大阪市内で戦争平和を考える大阪市内で戦争平和を考える

平和の塔  (戎橋→難波に移設)

 

 大阪ミナミ、道頓堀にかかる戎橋(えびすばし)の北詰めに「平和の塔」があった。このあたりは大阪大空襲で廃墟となった。ピース大阪では入ったところの床下に当時の模様が再現されている。戦後5年たった1950年に府民の寄付をもとに、平和の塔がつくられた。建てられた場所は、かつて大阪市の中心標があった大丸デパートの東南角。それで「心斎橋平和塔」と称された。道頓堀周辺の改修にあわせて撤去され、2009年10月、難波の高島屋前、女神の像のところに設置された。

  
台座のレリーフ(裏には銘板)

 繁華街のまん中の碑はゴミにうずもれ、落書きに汚されていた。

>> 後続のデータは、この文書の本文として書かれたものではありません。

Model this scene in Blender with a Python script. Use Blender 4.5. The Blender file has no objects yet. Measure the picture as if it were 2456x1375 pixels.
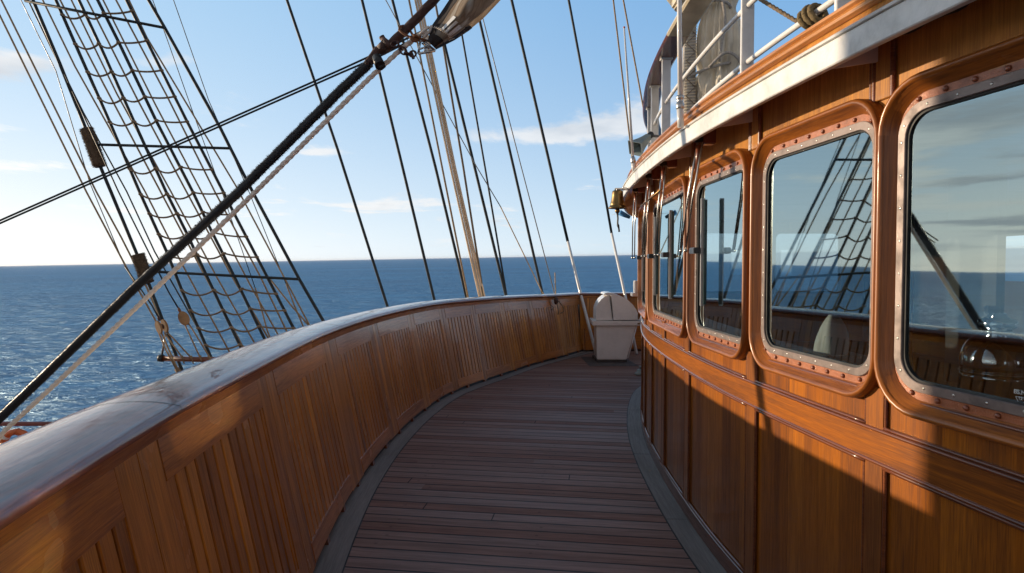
import bpy, bmesh, math, random
from mathutils import Vector, Matrix
random.seed(7)
R = math.radians
PI = math.pi
sc = bpy.context.scene
COL = sc.collection

# ------------------------------------------------------------------ camera, sky, sun, exposure
F, CX, CY, EYE, VL = 1500.0, 1228.0, 687.5, 1.65, 640.0       # focal length and frame in photo pixels
PITCH = math.atan((CY - VL) / F)
CAM = Vector((0, 0, EYE))
cd = bpy.data.cameras.new('camera'); cam = bpy.data.objects.new('camera', cd); COL.objects.link(cam)
cam.location = CAM; cam.rotation_euler = (PI / 2 - PITCH, 0, 0)
cd.sensor_width = 36; cd.lens = 36 * F / 2456; cd.clip_start = 0.05; cd.clip_end = 90000
sc.camera = cam
FWD = Vector((0, math.cos(PITCH), -math.sin(PITCH))); UP = Vector((0, math.sin(PITCH), math.cos(PITCH))); RT = Vector((1, 0, 0))
def ray(px, py): return RT * (px - CX) + FWD * F + UP * (CY - py)
def at(px, py, Y):                                            # pixel of the photo at distance Y ahead
    r = ray(px, py); return CAM + r * (Y / r.y)
def project_x(p):
    d = Vector(p) - CAM; return CX + F * d.dot(RT) / d.dot(FWD)

SEA_N = ray(0, 638).cross(ray(1540, 611)).normalized()          # the ship heels a little: the sea is not square to her deck
if SEA_N.z < 0: SEA_N = -SEA_N
SUN_AZ, SUN_EL = -68.0, 6.6
sun_dir = Vector((math.sin(R(SUN_AZ)) * math.cos(R(SUN_EL)), math.cos(R(SUN_AZ)) * math.cos(R(SUN_EL)), math.sin(R(SUN_EL))))
sl = bpy.data.lights.new('sun', 'SUN'); sl.energy = 4.9; sl.angle = R(0.53); sl.color = (1.0, 0.80, 0.57)
so = bpy.data.objects.new('sun', sl); COL.objects.link(so); so.rotation_euler = (-sun_dir).to_track_quat('-Z', 'Y').to_euler()
so.location = sun_dir * 30
sc.view_settings.view_transform = 'Standard'; sc.view_settings.look = 'None'
sc.view_settings.exposure = 0.14; sc.view_settings.gamma = 1.0
sc.render.engine = 'CYCLES'
cy = sc.cycles
cy.use_denoising = True; cy.max_bounces = 8; cy.diffuse_bounces = 4; cy.glossy_bounces = 5; cy.transparent_max_bounces = 16
cy.caustics_reflective = True; cy.blur_glossy = 0.05; cy.use_guiding = True; cy.guiding_training_samples = 128; cy.surface_guiding_probability = 0.65; cy.use_surface_guiding = True; cy.sample_clamp_indirect = 0.0; cy.sample_clamp_direct = 0

# ------------------------------------------------------------------ node helper
class NT:
    def __init__(s, tree): s.t = tree; s.n = tree.nodes; s.l = tree.links
    def node(s, typ, ins=None, **kw):
        nd = s.n.new(typ)
        for k, v in kw.items(): setattr(nd, k, v)
        for k, v in (ins or {}).items():
            sock = nd.inputs[k]
            if isinstance(v, bpy.types.NodeSocket): s.l.new(v, sock)
            else: sock.default_value = v
        return nd
    def math(s, op, a, b=0.0, c=0.0, clamp=False):
        nd = s.node('ShaderNodeMath', {0: a, 1: b, 2: c}, operation=op, use_clamp=clamp); return nd.outputs[0]
    def mix(s, f, a, b, blend='MIX'):
        nd = s.n.new('ShaderNodeMix'); nd.data_type = 'RGBA'; nd.blend_type = blend
        for i, v in ((0, f), (6, a), (7, b)):
            if isinstance(v, bpy.types.NodeSocket): s.l.new(v, nd.inputs[i])
            else: nd.inputs[i].default_value = v if i == 0 else (tuple(v) + (1,))[:4]
        return nd.outputs[2]
    def noise(s, vec, scale, detail=4, rough=0.5, dist=0.0):
        return s.node('ShaderNodeTexNoise', {'Vector': vec, 'Scale': scale, 'Detail': detail, 'Roughness': rough, 'Distortion': dist}).outputs[0]
    def ramp(s, f, stops, interp='LINEAR'):
        nd = s.node('ShaderNodeValToRGB', {0: f}); cr = nd.color_ramp; cr.interpolation = interp
        while len(cr.elements) < len(stops): cr.elements.new(0.5)
        for e, (p, c) in zip(cr.elements, stops): e.position = p; e.color = (tuple(c) + (1,))[:4] if not isinstance(c, (int, float)) else (c, c, c, 1)
        return nd.outputs[0]
    def range(s, v, a, b, c=0.0, d=1.0, smooth=True):
        return s.node('ShaderNodeMapRange', {0: v, 1: a, 2: b, 3: c, 4: d}, interpolation_type='SMOOTHSTEP' if smooth else 'LINEAR').outputs[0]
    def mapping(s, vec, scale=(1, 1, 1), rot=(0, 0, 0), loc=(0, 0, 0)):
        return s.node('ShaderNodeMapping', {'Vector': vec, 'Scale': scale, 'Rotation': rot, 'Location': loc}).outputs[0]
    def sep(s, vec): return s.node('ShaderNodeSeparateXYZ', {0: vec}).outputs
    def comb(s, x, y, z=0.0): return s.node('ShaderNodeCombineXYZ', {0: x, 1: y, 2: z}).outputs[0]

# ------------------------------------------------------------------ sky with clouds
w = bpy.data.worlds.new('World'); sc.world = w; w.use_nodes = True
N = NT(w.node_tree); N.n.clear()
tilt = Vector((0, 0, 1)).rotation_difference(SEA_N).to_euler()
tc = N.node('ShaderNodeTexCoord').outputs['Generated']
sky_vec = N.node('ShaderNodeVectorRotate', {0: tc, 'Rotation': tilt}, rotation_type='EULER_XYZ', invert=True).outputs[0]
sky = N.node('ShaderNodeTexSky', {'Vector': sky_vec}, sky_type='NISHITA', sun_disc=False, sun_elevation=R(SUN_EL), sun_rotation=R(SUN_AZ),
             altitude=10, air_density=1.0, dust_density=0.7, ozone_density=2.2).outputs[0]
sx, sy, sz = N.sep(sky_vec)
zc = N.math('MAXIMUM', sz, 0.0)
den = N.math('ADD', zc, 0.045)
pu, pv = N.math('DIVIDE', sx, den), N.math('DIVIDE', sy, den)
plane = N.comb(pu, pv, 0.0)
big = N.noise(N.mapping(plane, (0.16, 0.10, 1), (0, 0, R(-20)), (3.1, 1.7, 0)), 1.0, 2, 0.5)
det = N.noise(N.mapping(plane, (0.80, 0.52, 1), (0, 0, R(-25)), (0.4, 7.3, 0)), 1.0, 9, 0.64, 0.25)
cl = N.math('ADD', N.math('MULTIPLY', det, 0.75), N.math('MULTIPLY', big, 0.45))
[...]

難波高島屋前に移転した現在は銘板を読むことはできない。
 碑の銘板には次のように書かれている。

 戦争の惨禍に脅かされ 虐げられた私たちに 戦争を憎み 平和を愛好する
 世界が戦争の不幸をくりかえすことがあってはならぬ 私たちは人類のために 永遠の平和を祈念する
 世界平和に貢献するためには 平和国家を日本において打ちたてねばならぬ 私たちはこれを目指して たゆみない努力を続けている
 平和を愛し 祈念し 平和国家の建設に努める私たちの姿を表徴したいという大阪府民の熱望が 平和塔となって生まれた
 塔の型は府民の投票で決定され 建設場所には かつて 大阪市の中心標があり 私たちになじみ深いこの地がえらばれた
 建設基金は府民から寄せられた 平和を希求する熱誠が 塔を築きあげたのである
 昭和二十五年五月

提唱 大阪新聞社
協賛 大阪府 大阪市 大阪商工会議所
製作 モニユマン美術協会

(編集部注:旧字体は常用漢字に替えています)


 大阪新聞社は現在、産経新聞社の子会社となっており、「大阪新聞」は2001年3月31日付で休刊。産経新聞社は大阪新聞社の会社組織についても、「将来、産経新聞社と大阪新聞社が合併することも視野に入れて、今後協議を続ける」と発表している。